Sunday, April 22, 2012

Guillermo Bert's Bar Code Series

Revolution is on Guillermo Bert's mind. It's been there since he left Pinochet terrorized Chile years ago. He now lives in Los Angeles where he has been creating his provocative and politically charged art for two decades. Bert has a wide body of work, including his frequent use of Mao imagery, but his Bar Code / Branding America Series dominates his current collection.
Bert defines the series as a reflection of the current political climate and says the work is "his perspective on the consumerism that permeates the core of American society." The mixed media works are mostly on wood or plastic surfaces. Bert employs industrial and digital techniques to burn images onto the surfaces and then applies a layer of 24 ct. gold leaf or glossy candy enamel paints in red, white and blue. He chose his enamel colors and gold leaf for specific reasons. The glossy colors reference American nationalism and the gold-leaf references religiosity and the sacred.

At the heart of each piece is the bar code or the QR code. Bert takes the symbol and mixes it with social ideals, pop culture, or politics through statements or the image itself. One work is simply a bar code with the word Democracy at the bottom. It's a brilliant justapositioning of consumerism with political ideals.


Another piece depicts the Statue of Liberty dripping with a bar code and the words"Statue of Limitations" at the bottom.

His clever use of the mundane - bar codes and QR codes - reminds me a bit of Andy Warhol's use of the Campbell's soup can, but Guillermo's pieces are more message-driven.

Bert not only draws upon North American culture in his work, but also South American culture. His piece, "Blue Poem," a blue image of a QR code, is a mixed media work on wood with powder pigment and iridescent acrylic that is based on a poem by Mapuche writer Graciela Huinao. The Mapuche are the largest indigenous group in Chile today. Huinao was the first female Mapuche writer to publish work in Chile and become an internationally recognized poet.
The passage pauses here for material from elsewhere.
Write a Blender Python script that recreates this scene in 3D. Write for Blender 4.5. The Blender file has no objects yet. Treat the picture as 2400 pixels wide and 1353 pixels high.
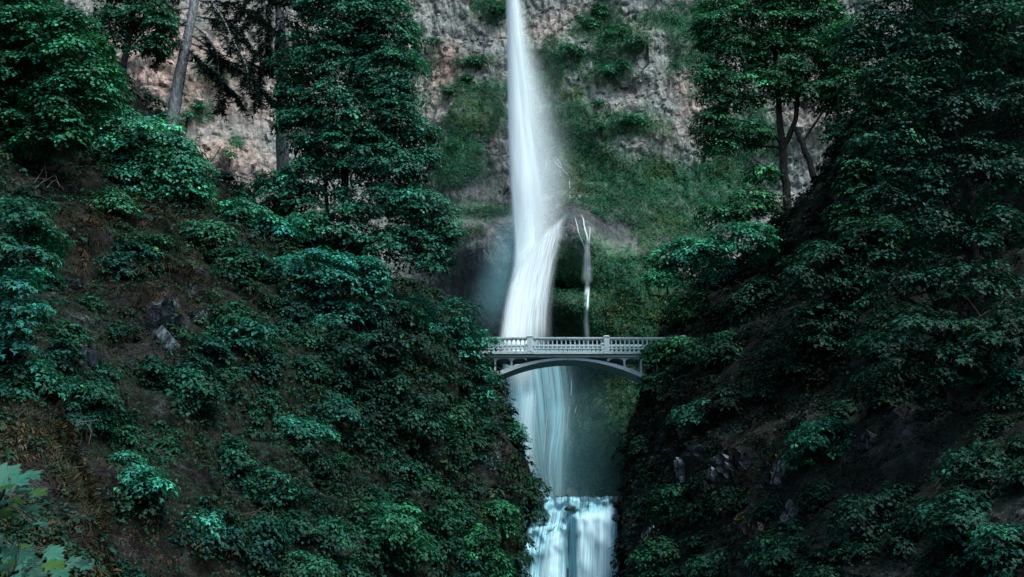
import bpy, math, random
import numpy as np
from mathutils import Vector
from mathutils.bvhtree import BVHTree

# ------------------------------------------------------------------ camera, sky, sun, exposure
SC = bpy.context.scene
COL = SC.collection
F, CX, CY, PITCH = 2400.0, 1200.0, 676.5, math.radians(16.0)
CP, SP = math.cos(PITCH), math.sin(PITCH)
cam_d = bpy.data.cameras.new('camera'); cam = bpy.data.objects.new('camera', cam_d); COL.objects.link(cam)
cam_d.sensor_width = 36.0; cam_d.lens = 36.0; cam_d.clip_start = 0.1; cam_d.clip_end = 3000.0
cam.location = (0, 0, 0); cam.rotation_euler = (math.radians(90) + PITCH, 0, 0)
SC.camera = cam

SUN_EL, SUN_AZ = math.radians(60), math.radians(128)       # azimuth from +Y towards +X
W = bpy.data.worlds.new('World'); SC.world = W; W.use_nodes = True
wn = W.node_tree.nodes; wl = W.node_tree.links; wn.clear()
wo = wn.new('ShaderNodeOutputWorld'); bg = wn.new('ShaderNodeBackground'); sky = wn.new('ShaderNodeTexSky')
sky.sky_type = 'NISHITA'; sky.sun_disc = False; sky.sun_elevation = SUN_EL; sky.sun_rotation = SUN_AZ
sky.air_density = 1.3; sky.dust_density = 1.5; sky.ozone_density = 1.5
bg.inputs['Strength'].default_value = 0.07
wl.new(sky.outputs[0], bg.inputs[0]); wl.new(bg.outputs[0], wo.inputs[0])
sd = bpy.data.lights.new('sun', 'SUN'); sun = bpy.data.objects.new('sun', sd); COL.objects.link(sun)
sd.energy = 1.5; sd.angle = math.radians(25); sd.color = (.97, 1.0, .99)
sdir = Vector((math.sin(SUN_AZ) * math.cos(SUN_EL), math.cos(SUN_AZ) * math.cos(SUN_EL), math.sin(SUN_EL)))
sun.rotation_euler = sdir.to_track_quat('Z', 'Y').to_euler()
SC.view_settings.view_transform = 'Standard'; SC.view_settings.look = 'None'
SC.view_settings.gamma = 1.0; SC.view_settings.use_curve_mapping = False
SC.view_settings.exposure = 1.6
SC.render.engine = 'CYCLES'
cy = SC.cycles
cy.max_bounces = 5; cy.diffuse_bounces = 2; cy.glossy_bounces = 2; cy.transmission_bounces = 3
cy.transparent_max_bounces = 32; cy.volume_bounces = 0; cy.use_denoising = True
cy.caustics_reflective = False; cy.caustics_refractive = False

RNG = np.random.default_rng(7)

# ------------------------------------------------------------------ projection helpers
def at(px, py, Y):
    u = (px - CX) / F; v = (CY - py) / F
    dy = CP - v * SP; dz = SP + v * CP
    return np.array([u / dy * Y, Y, dz / dy * Y])
def at_arr(px, py, Y):
    u = (px - CX) / F; v = (CY - py) / F
    dy = CP - v * SP; dz = SP + v * CP
    return np.stack([u / dy * Y, Y + 0 * px, dz / dy * Y], -1)
def proj(P):
    P = np.asarray(P); d = P[..., 1] * CP + P[..., 2] * SP
    return CX + F * P[..., 0] / d, CY - F * (P[..., 2] * CP - P[..., 1] * SP) / d

# ------------------------------------------------------------------ noise
def _h(ix, iy, iz, seed):
    n = (ix.astype(np.int64) * 73856093) ^ (iy.astype(np.int64) * 19349663) ^ (iz.astype(np.int64) * 83492791) ^ (seed * 2654435)
    n = n.astype(np.uint32); n ^= n >> np.uint32(15); n = n * np.uint32(2246822519); n ^= n >> np.uint32(13)
    n = n * np.uint32(3266489917); n ^= n >> np.uint32(16)
    return n.astype(np.float64) / 4294967295.0
def vnoise(P, s, seed=0):
    q = P / s; i = np.floor(q); f = q - i; f = f * f * (3 - 2 * f); i = i.astype(np.int64)
    r = 0
    for a in (0, 1):
        wa = f[:, 0] if a else 1 - f[:, 0]
        for b in (0, 1):
            wb = f[:, 1] if b else 1 - f[:, 1]
            for c in (0, 1):
                wc = f[:, 2] if c else 1 - f[:, 2]
                r = r + wa * wb * wc * _h(i[:, 0] + a, i[:, 1] + b, i[:, 2] + c, seed)
    return r
def fbm(P, s, octv=4, seed=0, gain=0.5):
    r = 0; a = 1; t = 0
    for k in range(octv):
        r = r + a * (vnoise(P, s / 2 ** k, seed + k * 17) - 0.5) * 2; t += a; a *= gain
    return r / t
def worley(P, s, seed=0):
    q = P / s; i = np.floor(q).astype(np.int64)
    f1 = np.full(len(P), 9.0); f2 = np.full(len(P), 9.0); cid = np.zeros(len(P))
    for a in (-1, 0, 1):
        for b in (-1, 0, 1):
            for c in (-1, 0, 1):
                x, y, z = i[:, 0] + a, i[:, 1] + b, i[:, 2] + c
                d = np.sqrt((x + _h(x, y, z, seed + 1) - q[:, 0]) ** 2 + (y + _h(x, y, z, seed + 2) - q[:, 1]) ** 2 + (z + _h(x, y, z, seed + 3) - q[:, 2]) ** 2)
                near = d < f1
                f2 = np.where(near, f1, np.minimum(f2, d)); cid = np.where(near, _h(x, y, z, seed + 4), cid); f1 = np.where(near, d, f1)
    return f1, f2, cid
def smooth(a, b, x):
    t = np.clip((x - a) / (b - a), 0, 1); return t * t * (3 - 2 * t)
def blobs(px, py, L):
    m = np.zeros_like(px, dtype=float)
    for b in L:
        s = b[4] if len(b) > 4 else 1.0
        d = ((px - b[0]) / b[2]) ** 2 + ((py - b[1]) / b[3]) ** 2
        m = np.maximum(m, s * np.exp(-d * 0.9))
    return m
class TPS:
    def __init__(s, pts, vals):
        s.p = np.asarray(pts, float); n = len(s.p)
        d = np.linalg.norm(s.p[:, None] - s.p[None], axis=2); K = s.k(d) + np.eye(n) * 0.5
        A = np.zeros((n + 3, n + 3)); A[:n, :n] = K; A[:n, n] = 1; A[:n, n + 1:] = s.p; A[n, :n] = 1; A[n + 1:, :n] = s.p.T
        s.w = np.linalg.solve(A, np.concatenate([vals, [0, 0, 0]])); s.n = n
    @staticmethod
    def k(d): return np.where(d > 1e-9, d * d * np.log(np.maximum(d, 1e-9)), 0)
    def __call__(s, q):
        sh = q.shape[:-1]; q = q.reshape(-1, 2)
        d = np.linalg.norm(q[:, None] - s.p[None], axis=2)
        return (s.k(d) @ s.w[:s.n] + s.w[s.n] + q @ s.w[s.n + 1:]).reshape(sh)

# ------------------------------------------------------------------ mesh and object helpers
def tag(o, label=None, cat=None, group=None, kind=None):
    if label: o['label'] = label
    if cat: o['category'] = cat
    if group: o['group'] = group
    if kind: o['kind'] = kind
    return o
def mesh_np(name, V, polys, mat, parent=None, col=None, uv=None, attrs=None, shade=False):
    """polys: list of int arrays (n,k). One mesh object."""
    V = np.asarray(V, float).reshape(-1, 3)
    me = bpy.data.meshes.new(name)
    polys = [np.asarray(p, np.int32) for p in polys if len(p)]
    loops = np.concatenate([p.ravel() for p in polys]); tot = np.concatenate([np.full(len(p), p.shape[1], np.int32) for p in polys])
    st = np.concatenate([[0], np.cumsum(tot)[:-1]]).astype(np.int32)
    me.vertices.add(len(V)); me.vertices.foreach_set('co', V.astype(np.float32).ravel())
    me.loops.add(len(loops)); me.loops.foreach_set('vertex_index', loops)
    me.polygons.add(len(tot)); me.polygons.foreach_set('loop_start', st); me.polygons.foreach_set('loop_total', tot)
    me.polygons.foreach_set('use_smooth', np.full(len(tot), shade, dtype=bool))
    me.update(calc_edges=True)
    if col is not None:
        a = me.attributes.new('tint', 'FLOAT_COLOR', 'POINT'); c = np.ones((len(V), 4), np.float32); c[:, :3] = col; a.data.foreach_set('color', c.ravel())
    if attrs:
        for k, x in attrs.items():
            a = me.attributes.new(k, 'FLOAT', 'POINT'); a.data.foreach_set('value', np.asarray(x, np.float32).ravel())
    if uv is not None:
        l = me.uv_layers.new(name='flow'); l.data.foreach_set('uv', np.asarray(uv, np.float32)[loops].ravel())
    if mat: me.materials.append(mat)
    o = bpy.data.objects.new(name, me); COL.objects.link(o)
    if parent is not None: o.parent = parent; o.matrix_parent_inverse.identity()
    return o
def empty(name, loc=(0, 0, 0)):
    o = bpy.data.objects.new(name, None); COL.objects.link(o); o.location = loc; o.empty_display_size = 0.3
    return o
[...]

A title placard next to the piece contains an actual QR code and pulls up Huinao's poem Psalmo 1492. It begins, "Though we were never the chosen people, they kill us in the sign of the cross..."


Bert is an astute observer of modern civilization and our global environment of 24/7 information exchange. He says he was drawn to the universal Bar Code because of its "branding of information as a standardized mechanism used to define certain products."
There's an elegance to Bert's work. The images are thought-provoking and striking yet it's not heavy handed.
Bert is happy to talk about his artistic process with visitors to his gallery at The Brewery downtown Los Angeles.